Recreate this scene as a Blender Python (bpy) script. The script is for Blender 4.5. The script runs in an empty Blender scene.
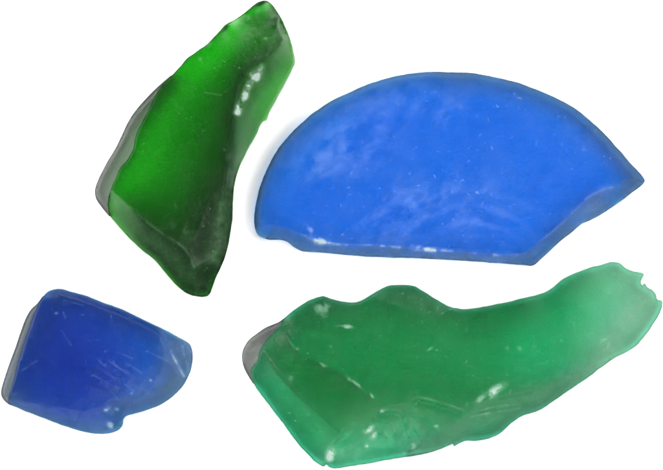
import bpy, math, random
import numpy as np
from mathutils import Vector
from mathutils.geometry import delaunay_2d_cdt

# ------------------------------------------------------------------ scale
S = 0.00015                  # metres per unit of the plan drawings (plan units are ~0.15 mm)
CX, CY = 331.5, 235.0        # plan centre
rng = np.random.default_rng(7)
scene = bpy.context.scene
COL = scene.collection


# ------------------------------------------------------------------ numeric helpers
def lattice_noise(x, y, scale, seed):
    r = np.random.default_rng(seed)
    n = 64
    g = r.random((n, n)) * 2 - 1
    u = np.asarray(x, float) / scale + 11.3
    v = np.asarray(y, float) / scale + 5.7
    i0 = np.floor(u).astype(int); j0 = np.floor(v).astype(int)
    fu = u - i0; fv = v - j0
    fu = fu * fu * (3 - 2 * fu); fv = fv * fv * (3 - 2 * fv)
    a = g[j0 % n, i0 % n]; b = g[j0 % n, (i0 + 1) % n]
    c = g[(j0 + 1) % n, i0 % n]; d = g[(j0 + 1) % n, (i0 + 1) % n]
    return (a * (1 - fu) + b * fu) * (1 - fv) + (c * (1 - fu) + d * fu) * fv


def fbm(x, y, scale, seed, octaves=4, gain=0.55):
    out = 0.0; amp = 1.0; tot = 0.0
    for k in range(octaves):
        out = out + amp * lattice_noise(x, y, scale / (2 ** k), seed + 17 * k)
        tot += amp; amp *= gain
    return out / tot


def smoothstep(a, b, x):
    t = np.clip((x - a) / (b - a), 0, 1)
    return t * t * (3 - 2 * t)


def resample(pts, step, closed=True, smooth=True):
    P = [np.array(p[:2], float) for p in pts]
    n = len(P); out = []
    segs = n if closed else n - 1
    for i in range(segs):
        p1, p2 = P[i], P[(i + 1) % n]
        if closed:
            p0, p3 = P[i - 1], P[(i + 2) % n]
        else:
            p0, p3 = P[max(i - 1, 0)], P[min(i + 2, n - 1)]
        L = np.linalg.norm(p2 - p1)
        k = max(1, int(round(L / step)))
        for j in range(k):
            t = j / k
            if smooth:
                m1 = (p2 - p0) * .5; m2 = (p3 - p1) * .5
                # clamp the tangents so short segments next to long ones do not overshoot
                for m in (m1, m2):
                    l = np.linalg.norm(m)
                    if l > L: m *= L / l
                t2, t3 = t * t, t * t * t
                q = (2*t3-3*t2+1)*p1 + (t3-2*t2+t)*m1 + (-2*t3+3*t2)*p2 + (t3-t2)*m2
            else:
                q = p1 * (1 - t) + p2 * t
            out.append(q)
    if not closed:
        out.append(P[-1])
    return np.array(out)


def seg_distance(q, poly, closed=True):
    A = poly if closed else poly[:-1]
    B = np.roll(poly, -1, 0) if closed else poly[1:]
    best = np.full(len(q), 1e9)
    for a, b in zip(A, B):
        d = b - a
        l2 = max(float(d @ d), 1e-9)
        t = np.clip(((q - a) @ d) / l2, 0, 1)
        e = q - a - t[:, None] * d
        np.minimum(best, (e * e).sum(1), out=best)
    return np.sqrt(best)


def inside(q, poly):
    x, y = q[:, 0], q[:, 1]
    c = np.zeros(len(q), bool)
    A, B = poly, np.roll(poly, -1, 0)
    for (ax, ay), (bx, by) in zip(A, B):
        if ay == by: continue
        m = (ay > y) != (by > y)
        xi = ax + (y - ay) * (bx - ax) / (by - ay)
        c ^= m & (x < xi)
    return c


def blur(a, s):
    r = max(1, int(3 * s))
    k = np.exp(-.5 * (np.arange(-r, r + 1) / s) ** 2); k /= k.sum()
    b = np.zeros_like(a)
    ap = np.pad(a, ((0, 0), (r, r)))
    for i, w in enumerate(k): b += w * ap[:, i:i + a.shape[1]]
    c = np.zeros_like(a)
    bp = np.pad(b, ((r, r), (0, 0)))
    for i, w in enumerate(k): c += w * bp[i:i + a.shape[0], :]
    return c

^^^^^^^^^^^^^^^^

Exactly as they appear, print the lines of the listing above from its first line through the line that contains "return t * t * (3 - 2 * t)", minus the pictures.

Recreate this scene as a Blender Python (bpy) script. The script is for Blender 4.5. The script runs in an empty Blender scene.
import bpy, math, random
import numpy as np
from mathutils import Vector
from mathutils.geometry import delaunay_2d_cdt

# ------------------------------------------------------------------ scale
S = 0.00015                  # metres per unit of the plan drawings (plan units are ~0.15 mm)
CX, CY = 331.5, 235.0        # plan centre
rng = np.random.default_rng(7)
scene = bpy.context.scene
COL = scene.collection


# ------------------------------------------------------------------ numeric helpers
def lattice_noise(x, y, scale, seed):
    r = np.random.default_rng(seed)
    n = 64
    g = r.random((n, n)) * 2 - 1
    u = np.asarray(x, float) / scale + 11.3
    v = np.asarray(y, float) / scale + 5.7
    i0 = np.floor(u).astype(int); j0 = np.floor(v).astype(int)
    fu = u - i0; fv = v - j0
    fu = fu * fu * (3 - 2 * fu); fv = fv * fv * (3 - 2 * fv)
    a = g[j0 % n, i0 % n]; b = g[j0 % n, (i0 + 1) % n]
    c = g[(j0 + 1) % n, i0 % n]; d = g[(j0 + 1) % n, (i0 + 1) % n]
    return (a * (1 - fu) + b * fu) * (1 - fv) + (c * (1 - fu) + d * fu) * fv


def fbm(x, y, scale, seed, octaves=4, gain=0.55):
    out = 0.0; amp = 1.0; tot = 0.0
    for k in range(octaves):
        out = out + amp * lattice_noise(x, y, scale / (2 ** k), seed + 17 * k)
        tot += amp; amp *= gain
    return out / tot


def smoothstep(a, b, x):
    t = np.clip((x - a) / (b - a), 0, 1)
    return t * t * (3 - 2 * t)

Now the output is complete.